I'm open to this assuming we've got the infrastructure to make this happen easily. By and chance do you have an example Dockerfile we could build?
I'm open to this assuming we've got the infrastructure to make this happen easily.
Maybe you're thinking of the pipeline? If that's the case, as you're using Github, GH Actions would do it otherwise there are plainly of free options out there.
By and chance do you have an example Dockerfile we could build?
Not yet but it shouldn't be that hard since krane is just a gem. I will give it a try and let you know.
If you're talking about being able to execute krane via docker run... (and not the pipeline-build) maybe this will help - https://github.com/strowi/deploy/.
We're using this as general "deploy"container for docker-compose + kubernetes, it definitely could be slimmed down if only krane is wanted. But it might help to get you started.;) The main problem might be getting all the variables/config-files into the container...

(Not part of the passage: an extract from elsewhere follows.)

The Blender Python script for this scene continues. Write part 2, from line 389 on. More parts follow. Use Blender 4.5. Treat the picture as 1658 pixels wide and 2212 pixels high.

After thinking about this more, I'm hesitant to actually build a container. kubectl is only supporting one version a head a one behind (https://kubernetes.io/docs/setup/release/version-skew-policy/#kubectl) which makes me think we'll never include a version that makes enough people happy.
I'm still happy to add an example Dockerfile to the documentation though.
Sorry @dturn I don't understand what's the issue here.
@dturn is right. The kubectl-version is (more or less) bound to the cluster-version. So having kubectl-v1.18 in the docker-image you could only support clusters with v1.18+v1.19. Same goes the other way around for deprecations. With the linked deploy-image we are only supporting a handful of clusters we have control over, so this is not a problem. But "in the open" you will get a lot of trouble.
Workaround could be mounting kubectl from the host, or downloading it in an init-script (this can/will get you probably rate-limited at least).
Another option would be building plain old krane binaries using something like https://github.com/pmq20/ruby-packer or https://github.com/phusion/traveling-ruby . If it needs to collaborate with other elements from the system like kubectl and the kube config, seems like the best fit would be to make it a program! It is definitely annoying to have to install a whole system ruby just to run krane if you aren't using ruby for anything else.
I agree with @airhorns, krane should be available as a binary.